November 26, 2008 (InfoPowa News) — The information portal Online Casino Topic reports that the owners of French online gambling sites are getting set to start fighting French opponents who do not want them to launch online casino and poker websites.
 
In October, live casino operators were "extremely vocal" at a government organized conference at which the liberalization of the French market was discussed. One gambling group owner, Patrick Partouche of the French casino company Partouche Group, which is the parent company of the Cyprus-based online poker site Poker770, said that since no one at the conference had bothered to listen to his opinion, he would act instead of sitting around and waiting.  
 
Partouche was possibly smarting from a punitive action against his online poker website by French authorities, which saw a €40,000 fine being levied against the company, along with a 12-month prison sentence suspension.
 
Partouche wants to take advantage of the online poker possibilitites as well as his license to operate land gambling casinos in France, for which he pays dearly — 58 percent taxation.
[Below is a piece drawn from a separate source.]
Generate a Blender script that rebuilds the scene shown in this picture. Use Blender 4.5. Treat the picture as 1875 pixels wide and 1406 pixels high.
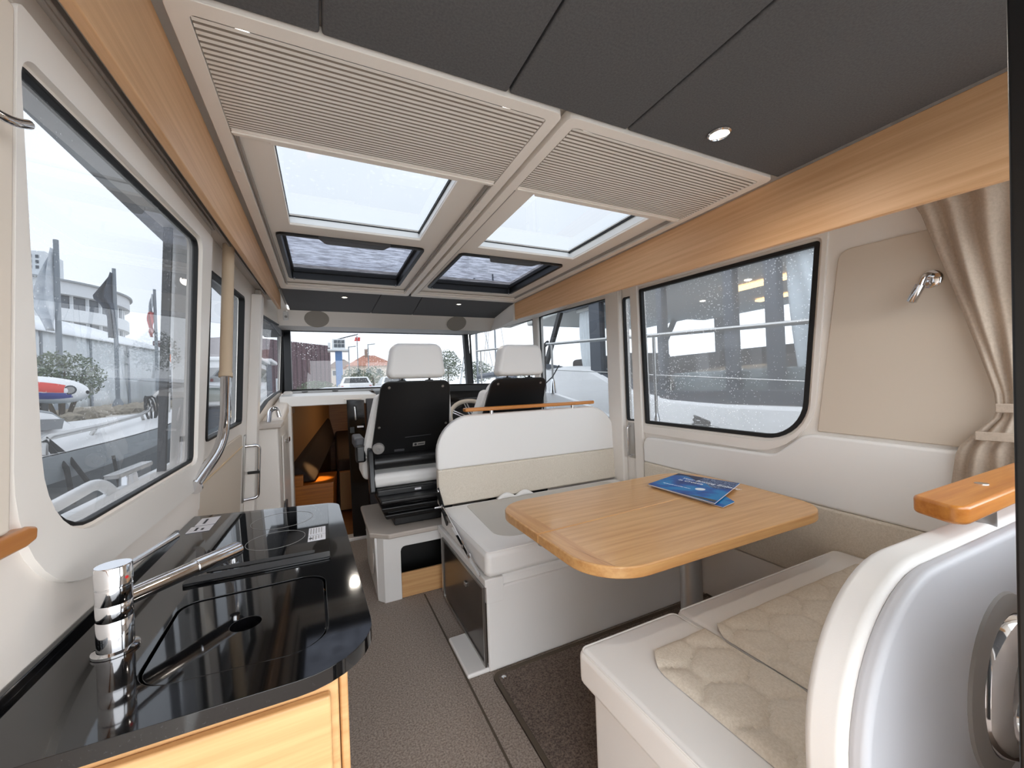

Partouche Group has the capability and technology, and Partouche feels it is unfair that he cannot compete with other online gambling companies.
 
The latest news is that Partouche is moving ahead rapidly with a Gibraltar license initiative. He has pointed out that there are many Internet gaming sites like Unibet and Bwin that are offering the French public online action regardless of the current law, which is in the process of being changed, citing EU law precedence. Consequently, he intends to position his enterprise to compete without awaiting the evolution of the slow French bureaucratic process to open the market.
 
In his latest statement, the French budget minister, Eric Woerth, said that it could be the end of 2009 or beginning of 2010 before liberalization commenced. And recently it was announced that European Union members states would discuss the "harmonisation" of EU regulations on gambling at a meeting on December 1st, which could cause further delays.